Hmmmm, I'm a bit stuck on this one actuallhy; while I certainly and unequivocally don't buy into the "God in Heaven and Satan in Hell" fairytale, I do believe in something that's bigger than me, or that is beyond my human reckoning to define...perhaps 'spirituality' or the concept of a 'higher power'.... now, at times for me, that could be nature, a butterly flitting by, a single, perfect flower or a dramatic thunderstorm, or perhaps it's the odd gem of insight and wisdom I seem to find in the posts of my Blog Friends, right when I seem to need it the most :) - it's certainly not some imaginary freaky GOD sitting up in the sky that can see and hear everything :)

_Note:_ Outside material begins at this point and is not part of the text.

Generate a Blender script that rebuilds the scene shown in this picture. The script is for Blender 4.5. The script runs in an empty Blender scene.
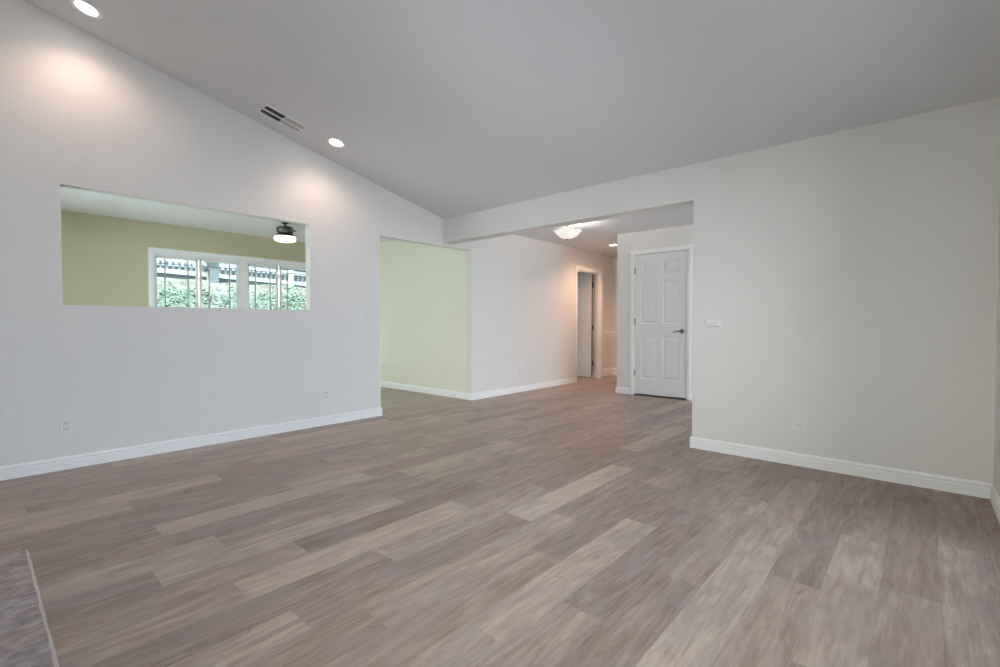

But, part of me likes to think that after we die and our bodies are lying in the ground, that there is 'something else' - not reincarnation and not spirit forms floating around haunting houses and people's dreams ... more like energy ...hmmm, might give up here, it's becoming a bit tricky. And part of me recognizes that I try and believe in more than "you are born, you live, you die" because it helps me reconcile or deal with the death of someone I love.
Nah, not religion - but something....maybe ???
TM, I wasn't very clear in my post that I do believe in the higer power and I have absolute faith. I suppose I was so busy banging on about what I don't believe in that I missed that extraordinary point :)
I am not a believer of any religon that is organised. I practise my faith through the way I live and give.
I believe in spirit and I believe in the afterlife. A continous cycle.